Transcript for:
Insights from the Stanford Prison Experiment

In 1971, Professor Philip Zimbardo and his colleagues conducted an experiment at Stanford University, designed to look at how ordinary men might behave if given the role of guards and prisoners. Their research was groundbreaking at the time, but it also raised an enormous number of questions for social psychology. The subject matter, outcomes and methods are all of continuing interest to contemporary researchers. Zimbardo carried out his study in the aftermath of World War II and there was a lot of interest and concern at that time about those events and how the events of the Second World War could have happened.

Also at that time then, the aftermath of Vietnam and again a lot of interest in the atrocities that took place in that event and the murder of many civilians by soldiers in that war. So there was a lot of interest among psychologists in how the thing could have happened. and how ordinary people could have got drawn into those events.

He was very concerned with the impact of social roles and what they had on the way in which humans behave. And I think he was very concerned with trying to understand the impact of the social context. So I think in terms of his work, he was very much concerned with gearing his research around what happened. to people when they take up particular social roles and when they become part of particular social groups.

At the beginning of this study, the prisoners were arrested at their homes by real police officers and were taken off to the local police station. Now, this was not something which they had signed up for and they were surprised, understandably, by this event and they asked the police officers what was the relationship between this event and their signing up for a psychology study. And the police officers refused to be drawn into this conversation. So this was a very unsettling way of starting the study. Zimbardo brought them to a mock-up of a prison, which he created in the basement of the psychology department at Stanford University.
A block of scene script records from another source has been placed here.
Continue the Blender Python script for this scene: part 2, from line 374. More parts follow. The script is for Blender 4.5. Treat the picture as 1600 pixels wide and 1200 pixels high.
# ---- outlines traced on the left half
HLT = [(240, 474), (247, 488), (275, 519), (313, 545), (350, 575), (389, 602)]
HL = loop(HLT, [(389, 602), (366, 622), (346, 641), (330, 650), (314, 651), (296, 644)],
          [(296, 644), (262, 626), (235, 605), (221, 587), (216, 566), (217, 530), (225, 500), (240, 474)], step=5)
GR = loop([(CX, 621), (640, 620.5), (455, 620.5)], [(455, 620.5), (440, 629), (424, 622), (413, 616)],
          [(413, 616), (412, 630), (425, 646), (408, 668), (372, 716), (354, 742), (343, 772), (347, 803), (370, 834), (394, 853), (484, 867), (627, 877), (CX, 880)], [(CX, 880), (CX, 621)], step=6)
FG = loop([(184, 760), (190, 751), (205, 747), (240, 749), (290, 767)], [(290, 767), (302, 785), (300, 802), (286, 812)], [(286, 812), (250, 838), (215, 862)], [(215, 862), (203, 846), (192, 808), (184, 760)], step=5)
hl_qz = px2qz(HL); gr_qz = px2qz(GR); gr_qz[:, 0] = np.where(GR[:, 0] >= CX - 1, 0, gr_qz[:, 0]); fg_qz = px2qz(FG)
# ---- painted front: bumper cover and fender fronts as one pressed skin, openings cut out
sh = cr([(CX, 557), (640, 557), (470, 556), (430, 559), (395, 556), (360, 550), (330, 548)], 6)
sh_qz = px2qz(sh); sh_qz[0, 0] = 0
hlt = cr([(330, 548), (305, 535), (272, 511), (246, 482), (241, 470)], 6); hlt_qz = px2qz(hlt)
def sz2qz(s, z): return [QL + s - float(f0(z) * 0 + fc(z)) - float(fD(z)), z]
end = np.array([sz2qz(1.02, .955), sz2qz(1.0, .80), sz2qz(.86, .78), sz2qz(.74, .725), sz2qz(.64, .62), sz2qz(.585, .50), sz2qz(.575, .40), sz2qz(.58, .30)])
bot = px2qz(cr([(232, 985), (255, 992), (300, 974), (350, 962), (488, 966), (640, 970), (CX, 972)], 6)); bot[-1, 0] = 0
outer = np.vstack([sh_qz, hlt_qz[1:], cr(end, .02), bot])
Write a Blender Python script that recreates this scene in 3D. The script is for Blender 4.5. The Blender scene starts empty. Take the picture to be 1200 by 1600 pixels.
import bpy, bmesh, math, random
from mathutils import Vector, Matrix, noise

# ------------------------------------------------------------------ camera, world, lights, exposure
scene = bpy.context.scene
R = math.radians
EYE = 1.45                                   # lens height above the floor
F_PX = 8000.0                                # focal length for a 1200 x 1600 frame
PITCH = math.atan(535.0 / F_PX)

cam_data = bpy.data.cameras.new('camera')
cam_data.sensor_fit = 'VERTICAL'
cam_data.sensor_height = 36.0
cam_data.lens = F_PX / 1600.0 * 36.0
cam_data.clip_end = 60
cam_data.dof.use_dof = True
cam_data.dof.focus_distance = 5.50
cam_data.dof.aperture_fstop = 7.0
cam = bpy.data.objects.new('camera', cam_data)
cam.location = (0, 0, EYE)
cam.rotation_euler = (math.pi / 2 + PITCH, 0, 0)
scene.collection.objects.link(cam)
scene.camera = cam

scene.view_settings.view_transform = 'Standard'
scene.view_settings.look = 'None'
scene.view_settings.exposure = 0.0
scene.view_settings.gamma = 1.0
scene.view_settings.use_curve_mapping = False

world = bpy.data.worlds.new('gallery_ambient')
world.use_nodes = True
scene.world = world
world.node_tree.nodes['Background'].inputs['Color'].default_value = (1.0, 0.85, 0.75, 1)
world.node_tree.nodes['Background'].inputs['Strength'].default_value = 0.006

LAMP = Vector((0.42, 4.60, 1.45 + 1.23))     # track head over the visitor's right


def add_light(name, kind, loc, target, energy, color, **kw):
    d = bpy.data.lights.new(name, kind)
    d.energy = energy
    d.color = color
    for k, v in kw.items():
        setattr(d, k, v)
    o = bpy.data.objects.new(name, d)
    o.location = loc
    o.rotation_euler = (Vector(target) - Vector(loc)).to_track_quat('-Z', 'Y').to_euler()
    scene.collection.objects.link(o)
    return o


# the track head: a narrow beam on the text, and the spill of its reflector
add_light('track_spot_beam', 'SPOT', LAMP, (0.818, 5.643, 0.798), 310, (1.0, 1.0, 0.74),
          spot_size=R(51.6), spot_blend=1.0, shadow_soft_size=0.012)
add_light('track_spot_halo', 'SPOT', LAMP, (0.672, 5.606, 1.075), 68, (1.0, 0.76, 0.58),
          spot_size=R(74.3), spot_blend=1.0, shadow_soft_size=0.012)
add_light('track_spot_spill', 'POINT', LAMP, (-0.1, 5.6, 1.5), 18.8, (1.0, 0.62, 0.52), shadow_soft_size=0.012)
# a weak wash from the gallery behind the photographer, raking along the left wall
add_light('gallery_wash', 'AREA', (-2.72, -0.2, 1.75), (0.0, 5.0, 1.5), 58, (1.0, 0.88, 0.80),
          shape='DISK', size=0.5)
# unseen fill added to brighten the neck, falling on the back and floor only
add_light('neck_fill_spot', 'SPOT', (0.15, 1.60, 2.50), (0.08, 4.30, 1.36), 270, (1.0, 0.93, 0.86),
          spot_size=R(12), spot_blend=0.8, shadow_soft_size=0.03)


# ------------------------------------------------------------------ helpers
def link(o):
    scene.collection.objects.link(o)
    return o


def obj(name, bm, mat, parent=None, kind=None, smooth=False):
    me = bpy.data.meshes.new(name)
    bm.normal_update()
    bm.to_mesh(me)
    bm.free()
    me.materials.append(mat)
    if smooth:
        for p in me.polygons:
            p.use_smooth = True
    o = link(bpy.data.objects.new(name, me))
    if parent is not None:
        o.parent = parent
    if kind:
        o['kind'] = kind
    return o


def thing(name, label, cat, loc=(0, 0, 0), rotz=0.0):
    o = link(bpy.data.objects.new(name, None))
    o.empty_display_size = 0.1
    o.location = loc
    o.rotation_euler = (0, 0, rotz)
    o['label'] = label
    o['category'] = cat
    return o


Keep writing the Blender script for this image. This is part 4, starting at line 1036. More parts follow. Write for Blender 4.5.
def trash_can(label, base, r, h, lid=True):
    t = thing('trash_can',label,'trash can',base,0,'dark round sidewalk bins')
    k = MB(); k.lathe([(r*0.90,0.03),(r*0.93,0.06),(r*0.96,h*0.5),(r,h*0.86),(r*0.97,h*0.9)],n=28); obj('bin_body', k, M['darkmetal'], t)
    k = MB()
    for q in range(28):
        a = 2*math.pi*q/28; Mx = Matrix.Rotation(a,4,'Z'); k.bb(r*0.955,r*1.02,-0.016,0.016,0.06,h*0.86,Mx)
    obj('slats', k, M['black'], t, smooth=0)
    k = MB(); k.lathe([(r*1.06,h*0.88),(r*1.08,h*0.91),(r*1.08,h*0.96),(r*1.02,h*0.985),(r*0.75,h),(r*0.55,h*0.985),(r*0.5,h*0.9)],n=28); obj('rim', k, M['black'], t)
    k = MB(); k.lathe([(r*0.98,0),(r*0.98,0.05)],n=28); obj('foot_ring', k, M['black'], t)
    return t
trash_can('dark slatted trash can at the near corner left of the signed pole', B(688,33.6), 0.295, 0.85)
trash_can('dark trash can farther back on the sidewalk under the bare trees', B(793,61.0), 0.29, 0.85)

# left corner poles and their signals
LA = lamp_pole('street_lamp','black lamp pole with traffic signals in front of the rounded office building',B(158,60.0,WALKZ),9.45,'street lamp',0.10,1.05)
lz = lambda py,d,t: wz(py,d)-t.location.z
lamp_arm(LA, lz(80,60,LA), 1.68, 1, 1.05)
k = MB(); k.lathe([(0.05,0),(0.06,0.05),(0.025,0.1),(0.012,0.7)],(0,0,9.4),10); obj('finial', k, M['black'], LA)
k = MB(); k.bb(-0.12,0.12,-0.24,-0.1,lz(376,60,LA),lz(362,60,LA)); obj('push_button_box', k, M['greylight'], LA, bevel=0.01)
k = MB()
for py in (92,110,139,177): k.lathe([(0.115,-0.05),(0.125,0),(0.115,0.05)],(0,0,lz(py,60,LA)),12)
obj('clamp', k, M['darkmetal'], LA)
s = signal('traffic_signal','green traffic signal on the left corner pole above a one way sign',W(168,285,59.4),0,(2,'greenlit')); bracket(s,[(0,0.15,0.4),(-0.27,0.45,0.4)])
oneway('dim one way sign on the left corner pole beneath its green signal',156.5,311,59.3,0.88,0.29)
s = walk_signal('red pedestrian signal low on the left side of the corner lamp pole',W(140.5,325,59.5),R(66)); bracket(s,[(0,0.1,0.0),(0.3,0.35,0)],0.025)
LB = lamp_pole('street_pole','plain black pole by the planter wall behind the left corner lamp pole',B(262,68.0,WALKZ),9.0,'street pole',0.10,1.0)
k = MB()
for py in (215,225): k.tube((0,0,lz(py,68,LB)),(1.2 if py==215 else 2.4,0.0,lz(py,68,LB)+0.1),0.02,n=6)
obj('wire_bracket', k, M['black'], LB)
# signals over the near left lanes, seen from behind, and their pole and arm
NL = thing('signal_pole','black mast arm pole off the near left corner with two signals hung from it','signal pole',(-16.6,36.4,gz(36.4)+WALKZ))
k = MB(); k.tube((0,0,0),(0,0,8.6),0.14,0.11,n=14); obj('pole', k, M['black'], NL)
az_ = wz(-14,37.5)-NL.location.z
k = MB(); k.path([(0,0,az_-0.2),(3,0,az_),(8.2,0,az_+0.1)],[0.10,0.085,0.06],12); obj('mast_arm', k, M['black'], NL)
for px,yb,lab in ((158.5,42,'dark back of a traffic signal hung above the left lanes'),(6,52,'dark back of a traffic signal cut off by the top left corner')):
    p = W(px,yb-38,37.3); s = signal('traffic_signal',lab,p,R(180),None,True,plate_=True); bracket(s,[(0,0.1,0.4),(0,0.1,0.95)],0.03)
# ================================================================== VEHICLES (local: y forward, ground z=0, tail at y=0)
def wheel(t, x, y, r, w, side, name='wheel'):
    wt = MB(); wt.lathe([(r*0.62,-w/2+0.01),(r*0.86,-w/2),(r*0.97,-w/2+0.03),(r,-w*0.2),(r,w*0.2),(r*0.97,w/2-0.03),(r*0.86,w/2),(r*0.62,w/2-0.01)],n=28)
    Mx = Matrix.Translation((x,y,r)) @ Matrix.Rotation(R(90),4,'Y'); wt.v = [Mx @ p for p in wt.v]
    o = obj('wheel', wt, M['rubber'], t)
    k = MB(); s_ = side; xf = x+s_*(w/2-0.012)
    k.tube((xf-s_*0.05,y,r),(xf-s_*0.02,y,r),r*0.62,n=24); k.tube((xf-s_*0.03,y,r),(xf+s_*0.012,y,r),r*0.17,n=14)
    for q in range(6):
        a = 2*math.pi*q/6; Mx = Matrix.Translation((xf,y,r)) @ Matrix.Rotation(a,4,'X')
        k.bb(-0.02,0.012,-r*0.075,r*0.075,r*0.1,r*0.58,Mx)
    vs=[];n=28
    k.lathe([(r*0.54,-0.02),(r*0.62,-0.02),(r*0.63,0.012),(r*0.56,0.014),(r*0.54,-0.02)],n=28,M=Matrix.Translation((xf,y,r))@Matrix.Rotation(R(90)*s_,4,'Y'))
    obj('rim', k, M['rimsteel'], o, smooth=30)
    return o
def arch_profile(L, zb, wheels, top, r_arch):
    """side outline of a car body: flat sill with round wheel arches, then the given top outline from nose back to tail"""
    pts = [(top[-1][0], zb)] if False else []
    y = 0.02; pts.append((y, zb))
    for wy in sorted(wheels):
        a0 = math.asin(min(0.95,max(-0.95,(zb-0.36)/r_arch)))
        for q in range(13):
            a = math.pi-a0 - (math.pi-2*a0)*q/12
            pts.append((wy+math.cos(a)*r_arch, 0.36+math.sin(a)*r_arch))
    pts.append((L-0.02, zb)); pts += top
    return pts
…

What he did then was to divide his group into prisoners and into guards. The guards had a guard's uniform and they had sunglasses and they had a stick. And the prisoners wore loose-fitting smocks and sandals.

Now the prisoner spent 24 hours a day in this mock prison and the guards came and went doing shifts. Part of what he was doing was observing what was going to take place in this particular context and how those roles as either prisoner or guard, how they shaped or sort of changed the way people behaved. The guards now fell into their job.

Some of them liked it, some of them disliked it, but it was a job that they did. They gave commands and now what happened is the prisoners followed them. You can give me the blankets and sleep on the bed and mattress. Or you can keep your blankets and 416 will stay in another day. They found ways to punish prisoners if they misbehaved.

Let's see if we can count backwards here. Let's try that. 8, 7, 6, 5, 4, 3, 2, 1. Oh, that's me. Hey! I don't want anybody left.

It was certainly the case that initially the prisoners did show some signs of disbelief and rebellion about what was happening. This is unbelievable. They took our clothes. Hands off the door. But after a fairly short while, they fell into their roles.

They became very submissive and dependent, very powerless, and obviously showed signs of stress and anxiety and depression. Things had gotten so bad that we no longer had a group of prisoners. What we had were individuals believing they were prisoners, struggling for individual survival, no longer caring about their other prisoners or their other fellow students. Meanwhile, the guards....

got into their roles and the level of violence escalated over a period of days. They began to humiliate and degrade the prisoners and find every opportunity to exert their power and influence over the prisoners. Some of them had prisoners clean out toilet bowls with their bare hands.

They now taunt, humiliate, degrade the prisoners in front of each other and they exert arbitrary control over the prisoners. This escalation of aggression was so extreme that after a period of six days the experiment had to be brought to a halt. before the scheduled time.

I think he showed something that was important at the time, and I think it is about that notion that, you know, because it's not about who you are internally that matters, it's about the social context in which you find yourself. Zimbardo was wanting to move away from the idea that we can explain extreme behaviour by reference to individual personality characteristics. and wanting to move instead towards an explanation which focused on social structural factors as an explanation for behaviour. It's about the groups to which you belong and how you take on those group identities and then, in a sense, become them.

And I think that's what he showed, and I think that was such a radical way of looking at things at that particular time. Zimbardo's study had a very important impact on methodological debate and particularly ethical. debate in social psychology at the time. This study really pushed at the boundaries of what people felt was acceptable for social psychologists to do with their participants, and indeed some people felt that he had gone way beyond what was acceptable to do in social psychology experiments.

There was therefore considerable debate following this study, and a few other very famous studies, about the ethics of experimentation in social psychology, and a much tighter scrutiny following this. of the sorts of studies which people were conducting and the guidelines which they were using. Professor Zimbardo's experiment, like any piece of social psychological research, can be examined to see how power relations are played out and to see how knowledge is situated in its historical and cultural context. It can also be analysed by looking at the role of the individual and society or social groups and to see how people make choices and show agency or how social structures determine the outcome of events.